Having a fixed gear and fixed prop is probably going to save you lots of bucks. Also, find an airplane model with lots of spare parts available if your not already tied to the TriPacer.

I usually don't take my airplane to a big shop with lots of overhead. My experience has been that these places are like training schools for new A&P's. The best service I have recieved is from individual mechanics - one guy working out of his van.

Be willing to work on your airplane yourself. It can save you money and is a great way to learn new things. It also gives you more control over the QC issues.

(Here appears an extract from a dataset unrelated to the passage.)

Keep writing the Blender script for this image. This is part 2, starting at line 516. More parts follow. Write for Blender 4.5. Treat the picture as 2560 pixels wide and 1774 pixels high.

All aircraft owners pay one way or the other - either with their time or their money.

Best of luck.


By the way; what ya gona do with it once you get it?


Well-known member
Nov 27, 2001
Total Time
Aircraft ownership can be wonderful or horrible depending on the aircraft and how much research you do before the purchase.
You said a Pacer is this a tailwheel or a Tripacer. If tailwheel do you have tailwheel time if not the insurance will be around $2000 the first year and you will need to fly around 100 hr that year to lower the premiums the next year.
Prepurchase, Get an inspection by an A&P with tube and fabric experience, Preferably not the mechanic that normally maintains the aircraft. Check for bad fabric, and rusted tubing especially near the tail. Remember it's cheaper to buy a first class aircraft at premium price than it is to fix up a piece of junk.